The CCN would now campaign for ‘radical changes’ to local government finance to be made by whichever party wins the next general election in 2015, he added. The current financial settlement for councils is outdated and does not recognise changing population and demographic trends.

‘This has disadvantaged most English county councils. Today, I call upon government for a fairer funding settlement for England.’

This should also include reform to the current network of 39 local enterprise partnerships, which Hodge said had been given money that should have gone to councils.

‘Too much funding has been top sliced from local government. A new government must reconsider its approach and hand back responsibility to those elected at the ballot box who are best placed to develop economic growth locally.’

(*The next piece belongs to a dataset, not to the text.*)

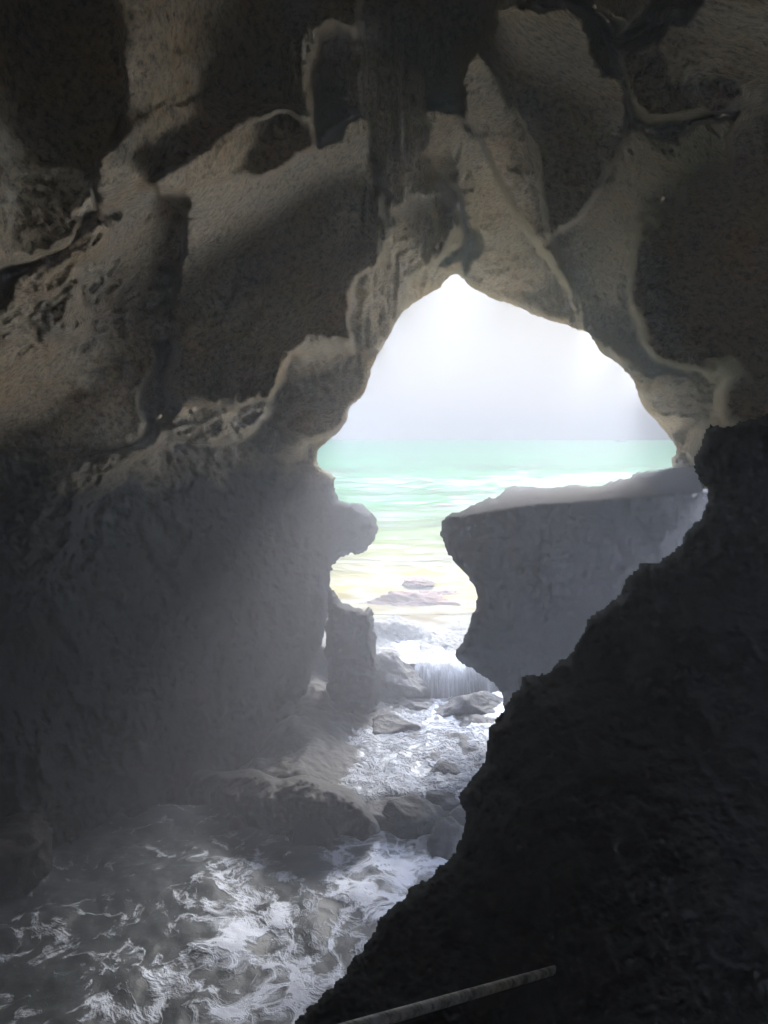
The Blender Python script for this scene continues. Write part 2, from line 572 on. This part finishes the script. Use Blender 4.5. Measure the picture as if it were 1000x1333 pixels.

Hodge also criticised existing government localism agenda, which he said continued to ‘pour money’ into large cities through City Deals. Agreements have already been reached with England’s eight Core Cities outside London, and 20 more areas are currently negotiating pacts.

‘Of course City Deals will make a difference to those areas – they will help to bring in investment, jobs and apprenticeships,’ he said. ‘But we all know that equal investment in county deals would bring much higher returns for the government.

‘Our people and our places deserve a seat at the same table, to have the same opportunities as cities.’

He added that proposed local growth deals, which will be agreed by government with LEPs from 2015/16 as the basis for devolution of the £2bn Single Local Growth Fund, were less significant that those for cities.

‘We will expose the gap in ambition between City Deals and local growth deals,’ Hodge said.

‘We will make the case for county deals. We will identify the opportunities to transform and redesign services across the public sector, in order to make the most of scarce resources. 

‘We will tell the government that communities we serve will not be happy with less funding and fewer services simply because they live in a county and not in a city.’